The contract includes extensive dredging operations, involving the removal of about 15 million cubic meters of material across a 5-kilometer channel with a 245-meter width, it said.
NMDC will also install vital navigational aids, ensuring safe maritime access to the new LNG facility.
Located in Al Ruwais Industrial City in Abu Dhabi, Adnoc’s LNG project will feature two natural gas liquefaction trains with a combined capacity of 9.6 million metric tons per annum.
NMDC Energy, a unit of NMDC Group, in collaboration with France’s Technip Energies, was recently awarded a contract by Adnoc for the engineering, procurement, and construction (EPC) of the LNG export plant.
The joint venture led by France’s Technip Energies also includes Japan’s JGC and the contract is worth $5.5 billion.
State-owned Adnoc announced in June the final investment decision on the project and the EPC award.
Prior to that, Adnoc issued in March this year a limited notice to proceed for early engineering, procurement, and construction activities to the joint venture.
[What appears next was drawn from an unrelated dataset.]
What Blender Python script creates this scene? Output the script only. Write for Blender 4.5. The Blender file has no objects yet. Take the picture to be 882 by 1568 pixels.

Besides this EPC deal, Adnoc Gas, the gas and LNG unit of Adnoc, also awarded US energy services firm Baker Hughes a contract for the LNG export terminal.
Baker Hughes will provide two electric liquefaction systems (e-LNG) for the Ruwais LNG project.
The LNG project will more than double Adnoc’s existing UAE LNG production capacity to around 15 mtpa, as the company builds its international LNG portfolio.
Adnoc currently owns a 70 percent stake in Adnoc LNG, that currently produces about 6 mtpa of LNG from its facilities on Das Island.